TASK DETAILS: Transcribe every line of the listing below without any deviation.

+ + + + + + +

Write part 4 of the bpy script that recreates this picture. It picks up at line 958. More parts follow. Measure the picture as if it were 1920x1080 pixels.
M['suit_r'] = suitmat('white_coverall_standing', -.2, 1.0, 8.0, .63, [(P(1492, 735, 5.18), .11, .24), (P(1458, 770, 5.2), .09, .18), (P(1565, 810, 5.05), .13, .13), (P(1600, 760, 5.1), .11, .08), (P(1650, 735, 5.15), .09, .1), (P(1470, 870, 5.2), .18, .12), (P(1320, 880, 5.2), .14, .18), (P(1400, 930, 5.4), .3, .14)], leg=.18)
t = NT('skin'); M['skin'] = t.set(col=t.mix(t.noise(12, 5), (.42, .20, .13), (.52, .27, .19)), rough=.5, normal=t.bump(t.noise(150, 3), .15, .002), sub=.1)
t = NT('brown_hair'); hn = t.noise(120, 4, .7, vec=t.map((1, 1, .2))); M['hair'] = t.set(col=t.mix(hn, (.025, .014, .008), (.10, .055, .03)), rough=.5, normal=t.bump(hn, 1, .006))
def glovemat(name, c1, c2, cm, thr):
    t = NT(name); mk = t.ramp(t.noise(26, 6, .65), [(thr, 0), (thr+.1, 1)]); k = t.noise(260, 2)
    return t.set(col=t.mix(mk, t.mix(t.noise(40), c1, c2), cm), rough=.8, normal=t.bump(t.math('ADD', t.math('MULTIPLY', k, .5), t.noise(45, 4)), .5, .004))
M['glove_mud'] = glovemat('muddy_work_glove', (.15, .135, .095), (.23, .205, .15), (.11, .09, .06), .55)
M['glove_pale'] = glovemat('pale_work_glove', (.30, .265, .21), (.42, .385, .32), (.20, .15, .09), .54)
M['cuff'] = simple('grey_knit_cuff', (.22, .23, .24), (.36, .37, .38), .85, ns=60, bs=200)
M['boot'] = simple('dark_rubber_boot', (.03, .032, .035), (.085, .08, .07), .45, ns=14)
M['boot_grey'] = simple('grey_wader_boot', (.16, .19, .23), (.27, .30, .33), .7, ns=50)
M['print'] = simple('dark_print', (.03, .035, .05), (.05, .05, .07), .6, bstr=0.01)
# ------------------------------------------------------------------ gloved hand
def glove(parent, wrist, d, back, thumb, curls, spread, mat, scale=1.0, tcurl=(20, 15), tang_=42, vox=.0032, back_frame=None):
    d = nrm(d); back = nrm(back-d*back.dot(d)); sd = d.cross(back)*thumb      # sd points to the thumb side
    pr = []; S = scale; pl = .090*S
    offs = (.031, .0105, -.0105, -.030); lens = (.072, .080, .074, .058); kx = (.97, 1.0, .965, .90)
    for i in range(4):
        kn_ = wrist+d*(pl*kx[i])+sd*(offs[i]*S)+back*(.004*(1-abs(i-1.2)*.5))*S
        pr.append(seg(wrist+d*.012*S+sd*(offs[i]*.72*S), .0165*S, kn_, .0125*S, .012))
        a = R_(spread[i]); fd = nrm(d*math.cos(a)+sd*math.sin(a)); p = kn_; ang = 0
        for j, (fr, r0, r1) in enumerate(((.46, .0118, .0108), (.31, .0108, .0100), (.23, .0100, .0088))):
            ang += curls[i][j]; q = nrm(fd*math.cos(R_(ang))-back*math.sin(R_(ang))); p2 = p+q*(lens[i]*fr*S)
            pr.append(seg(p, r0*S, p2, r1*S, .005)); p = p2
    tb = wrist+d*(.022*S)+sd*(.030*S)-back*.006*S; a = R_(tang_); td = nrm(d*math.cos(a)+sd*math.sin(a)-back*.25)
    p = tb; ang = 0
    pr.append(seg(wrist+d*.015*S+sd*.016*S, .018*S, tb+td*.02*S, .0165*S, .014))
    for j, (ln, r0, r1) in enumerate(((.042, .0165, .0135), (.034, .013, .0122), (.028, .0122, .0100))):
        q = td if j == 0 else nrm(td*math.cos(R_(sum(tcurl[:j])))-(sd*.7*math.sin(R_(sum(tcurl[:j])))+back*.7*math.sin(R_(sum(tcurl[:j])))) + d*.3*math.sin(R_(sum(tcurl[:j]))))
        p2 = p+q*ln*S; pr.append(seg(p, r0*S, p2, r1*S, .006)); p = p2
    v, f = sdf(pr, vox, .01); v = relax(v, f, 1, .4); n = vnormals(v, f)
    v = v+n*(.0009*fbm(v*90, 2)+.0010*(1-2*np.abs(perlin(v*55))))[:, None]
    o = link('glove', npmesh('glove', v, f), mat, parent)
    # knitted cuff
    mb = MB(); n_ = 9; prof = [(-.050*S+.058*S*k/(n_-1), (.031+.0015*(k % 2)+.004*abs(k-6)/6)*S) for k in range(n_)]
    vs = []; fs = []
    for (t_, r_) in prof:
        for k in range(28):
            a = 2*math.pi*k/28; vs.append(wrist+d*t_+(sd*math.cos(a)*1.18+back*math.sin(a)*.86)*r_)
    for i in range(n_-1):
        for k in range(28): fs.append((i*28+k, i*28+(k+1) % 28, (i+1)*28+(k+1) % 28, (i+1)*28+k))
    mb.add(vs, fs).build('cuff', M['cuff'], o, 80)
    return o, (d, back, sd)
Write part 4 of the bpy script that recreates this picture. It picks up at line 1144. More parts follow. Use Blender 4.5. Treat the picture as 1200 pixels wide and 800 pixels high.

+ + + + + + +

TASK ANSWER:
Write part 4 of the bpy script that recreates this picture. It picks up at line 958. More parts follow. Measure the picture as if it were 1920x1080 pixels.
M['suit_r'] = suitmat('white_coverall_standing', -.2, 1.0, 8.0, .63, [(P(1492, 735, 5.18), .11, .24), (P(1458, 770, 5.2), .09, .18), (P(1565, 810, 5.05), .13, .13), (P(1600, 760, 5.1), .11, .08), (P(1650, 735, 5.15), .09, .1), (P(1470, 870, 5.2), .18, .12), (P(1320, 880, 5.2), .14, .18), (P(1400, 930, 5.4), .3, .14)], leg=.18)
t = NT('skin'); M['skin'] = t.set(col=t.mix(t.noise(12, 5), (.42, .20, .13), (.52, .27, .19)), rough=.5, normal=t.bump(t.noise(150, 3), .15, .002), sub=.1)
t = NT('brown_hair'); hn = t.noise(120, 4, .7, vec=t.map((1, 1, .2))); M['hair'] = t.set(col=t.mix(hn, (.025, .014, .008), (.10, .055, .03)), rough=.5, normal=t.bump(hn, 1, .006))
def glovemat(name, c1, c2, cm, thr):
    t = NT(name); mk = t.ramp(t.noise(26, 6, .65), [(thr, 0), (thr+.1, 1)]); k = t.noise(260, 2)
    return t.set(col=t.mix(mk, t.mix(t.noise(40), c1, c2), cm), rough=.8, normal=t.bump(t.math('ADD', t.math('MULTIPLY', k, .5), t.noise(45, 4)), .5, .004))
M['glove_mud'] = glovemat('muddy_work_glove', (.15, .135, .095), (.23, .205, .15), (.11, .09, .06), .55)
M['glove_pale'] = glovemat('pale_work_glove', (.30, .265, .21), (.42, .385, .32), (.20, .15, .09), .54)
M['cuff'] = simple('grey_knit_cuff', (.22, .23, .24), (.36, .37, .38), .85, ns=60, bs=200)
M['boot'] = simple('dark_rubber_boot', (.03, .032, .035), (.085, .08, .07), .45, ns=14)
M['boot_grey'] = simple('grey_wader_boot', (.16, .19, .23), (.27, .30, .33), .7, ns=50)
M['print'] = simple('dark_print', (.03, .035, .05), (.05, .05, .07), .6, bstr=0.01)
# ------------------------------------------------------------------ gloved hand
def glove(parent, wrist, d, back, thumb, curls, spread, mat, scale=1.0, tcurl=(20, 15), tang_=42, vox=.0032, back_frame=None):
    d = nrm(d); back = nrm(back-d*back.dot(d)); sd = d.cross(back)*thumb      # sd points to the thumb side
    pr = []; S = scale; pl = .090*S
    offs = (.031, .0105, -.0105, -.030); lens = (.072, .080, .074, .058); kx = (.97, 1.0, .965, .90)
    for i in range(4):
        kn_ = wrist+d*(pl*kx[i])+sd*(offs[i]*S)+back*(.004*(1-abs(i-1.2)*.5))*S
        pr.append(seg(wrist+d*.012*S+sd*(offs[i]*.72*S), .0165*S, kn_, .0125*S, .012))
        a = R_(spread[i]); fd = nrm(d*math.cos(a)+sd*math.sin(a)); p = kn_; ang = 0
        for j, (fr, r0, r1) in enumerate(((.46, .0118, .0108), (.31, .0108, .0100), (.23, .0100, .0088))):
            ang += curls[i][j]; q = nrm(fd*math.cos(R_(ang))-back*math.sin(R_(ang))); p2 = p+q*(lens[i]*fr*S)
            pr.append(seg(p, r0*S, p2, r1*S, .005)); p = p2
    tb = wrist+d*(.022*S)+sd*(.030*S)-back*.006*S; a = R_(tang_); td = nrm(d*math.cos(a)+sd*math.sin(a)-back*.25)
    p = tb; ang = 0
    pr.append(seg(wrist+d*.015*S+sd*.016*S, .018*S, tb+td*.02*S, .0165*S, .014))
    for j, (ln, r0, r1) in enumerate(((.042, .0165, .0135), (.034, .013, .0122), (.028, .0122, .0100))):
        q = td if j == 0 else nrm(td*math.cos(R_(sum(tcurl[:j])))-(sd*.7*math.sin(R_(sum(tcurl[:j])))+back*.7*math.sin(R_(sum(tcurl[:j])))) + d*.3*math.sin(R_(sum(tcurl[:j]))))
        p2 = p+q*ln*S; pr.append(seg(p, r0*S, p2, r1*S, .006)); p = p2
    v, f = sdf(pr, vox, .01); v = relax(v, f, 1, .4); n = vnormals(v, f)
    v = v+n*(.0009*fbm(v*90, 2)+.0010*(1-2*np.abs(perlin(v*55))))[:, None]
    o = link('glove', npmesh('glove', v, f), mat, parent)
    # knitted cuff
    mb = MB(); n_ = 9; prof = [(-.050*S+.058*S*k/(n_-1), (.031+.0015*(k % 2)+.004*abs(k-6)/6)*S) for k in range(n_)]
    vs = []; fs = []
    for (t_, r_) in prof:
        for k in range(28):
            a = 2*math.pi*k/28; vs.append(wrist+d*t_+(sd*math.cos(a)*1.18+back*math.sin(a)*.86)*r_)
    for i in range(n_-1):
        for k in range(28): fs.append((i*28+k, i*28+(k+1) % 28, (i+1)*28+(k+1) % 28, (i+1)*28+k))
    mb.add(vs, fs).build('cuff', M['cuff'], o, 80)
    return o, (d, back, sd)
Write part 4 of the bpy script that recreates this picture. It picks up at line 1144. More parts follow. Use Blender 4.5. Treat the picture as 1200 pixels wide and 800 pixels high.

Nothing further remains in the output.